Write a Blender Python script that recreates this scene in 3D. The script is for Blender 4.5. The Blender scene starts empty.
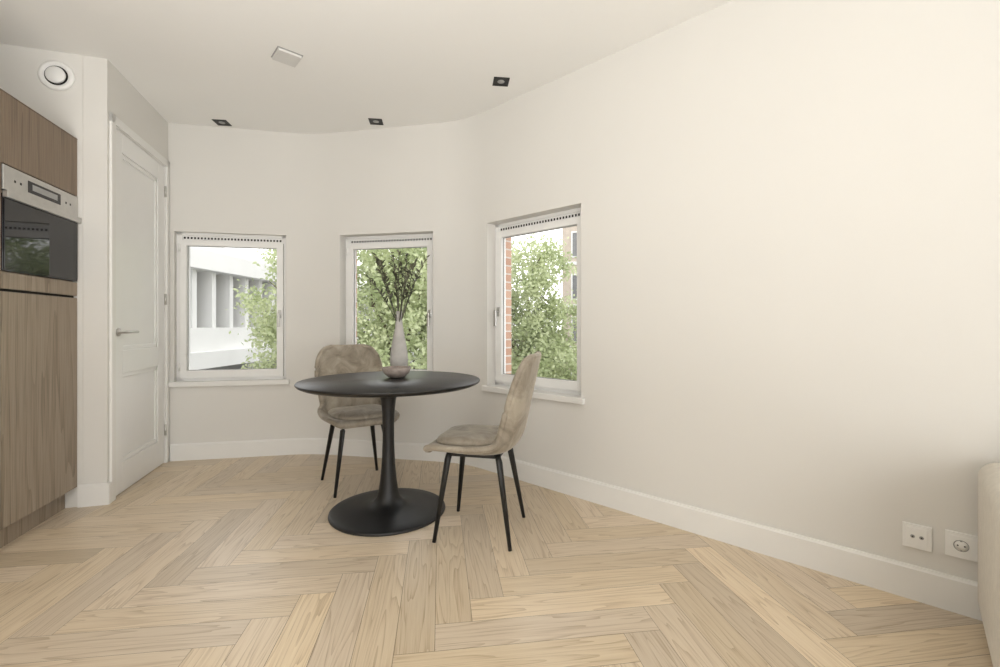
import bpy, math, random
import numpy as np
from mathutils import Matrix, Vector
random.seed(7); rng=np.random.default_rng(5)
scene=bpy.context.scene
scene.view_settings.view_transform='Standard'
scene.view_settings.look='None'
COL=scene.collection
CH=1.09; CEIL=2.71

# ---------------------------------------------------------------- materials
def new_mat(name):
    m=bpy.data.materials.new(name); m.use_nodes=True
    nt=m.node_tree; b=nt.nodes['Principled BSDF']
    return m,nt,b
def plain(name,col,rough=.5,metal=0,noise=0.04,nscale=8,bump=0.0,sheen=0):
    m,nt,b=new_mat(name)
    b.inputs['Roughness'].default_value=rough; b.inputs['Metallic'].default_value=metal
    if sheen: 
        b.inputs['Sheen Weight'].default_value=sheen
    tc=nt.nodes.new('ShaderNodeTexCoord'); n=nt.nodes.new('ShaderNodeTexNoise')
    n.inputs['Scale'].default_value=nscale; n.inputs['Detail'].default_value=4
    nt.links.new(tc.outputs['Object'],n.inputs['Vector'])
    r=nt.nodes.new('ShaderNodeValToRGB')
    r.color_ramp.elements[0].position=.3; r.color_ramp.elements[1].position=.7
    r.color_ramp.elements[0].color=(*[c*(1-noise) for c in col],1)
    r.color_ramp.elements[1].color=(*[min(1,c*(1+noise)) for c in col],1)
    nt.links.new(n.outputs['Fac'],r.inputs['Fac']); nt.links.new(r.outputs['Color'],b.inputs['Base Color'])
    if bump:
        n2=nt.nodes.new('ShaderNodeTexNoise'); n2.inputs['Scale'].default_value=nscale*12
        nt.links.new(tc.outputs['Object'],n2.inputs['Vector'])
        bp=nt.nodes.new('ShaderNodeBump'); bp.inputs['Strength'].default_value=bump; bp.inputs['Distance'].default_value=.002
        nt.links.new(n2.outputs['Fac'],bp.inputs['Height']); nt.links.new(bp.outputs['Normal'],b.inputs['Normal'])
    return m
M={}
M['plaster']=plain('plaster_wall',(.735,.718,.68),.9,noise=.008,nscale=1.5)
M['ceil']=plain('plaster_ceiling',(.88,.872,.845),.9,noise=.008,nscale=1.2)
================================
PROBLEM> Copy out all of the data word for word. Do not carry over any picture.

COMPLETED EXERCISE>
Write a Blender Python script that recreates this scene in 3D. The script is for Blender 4.5. The Blender scene starts empty.
import bpy, math, random
import numpy as np
from mathutils import Matrix, Vector
random.seed(7); rng=np.random.default_rng(5)
scene=bpy.context.scene
scene.view_settings.view_transform='Standard'
scene.view_settings.look='None'
COL=scene.collection
CH=1.09; CEIL=2.71

# ---------------------------------------------------------------- materials
def new_mat(name):
    m=bpy.data.materials.new(name); m.use_nodes=True
    nt=m.node_tree; b=nt.nodes['Principled BSDF']
    return m,nt,b
def plain(name,col,rough=.5,metal=0,noise=0.04,nscale=8,bump=0.0,sheen=0):
    m,nt,b=new_mat(name)
    b.inputs['Roughness'].default_value=rough; b.inputs['Metallic'].default_value=metal
    if sheen: 
        b.inputs['Sheen Weight'].default_value=sheen
    tc=nt.nodes.new('ShaderNodeTexCoord'); n=nt.nodes.new('ShaderNodeTexNoise')
    n.inputs['Scale'].default_value=nscale; n.inputs['Detail'].default_value=4
    nt.links.new(tc.outputs['Object'],n.inputs['Vector'])
    r=nt.nodes.new('ShaderNodeValToRGB')
    r.color_ramp.elements[0].position=.3; r.color_ramp.elements[1].position=.7
    r.color_ramp.elements[0].color=(*[c*(1-noise) for c in col],1)
    r.color_ramp.elements[1].color=(*[min(1,c*(1+noise)) for c in col],1)
    nt.links.new(n.outputs['Fac'],r.inputs['Fac']); nt.links.new(r.outputs['Color'],b.inputs['Base Color'])
    if bump:
        n2=nt.nodes.new('ShaderNodeTexNoise'); n2.inputs['Scale'].default_value=nscale*12
        nt.links.new(tc.outputs['Object'],n2.inputs['Vector'])
        bp=nt.nodes.new('ShaderNodeBump'); bp.inputs['Strength'].default_value=bump; bp.inputs['Distance'].default_value=.002
        nt.links.new(n2.outputs['Fac'],bp.inputs['Height']); nt.links.new(bp.outputs['Normal'],b.inputs['Normal'])
    return m
M={}
M['plaster']=plain('plaster_wall',(.735,.718,.68),.9,noise=.008,nscale=1.5)
M['ceil']=plain('plaster_ceiling',(.88,.872,.845),.9,noise=.008,nscale=1.2)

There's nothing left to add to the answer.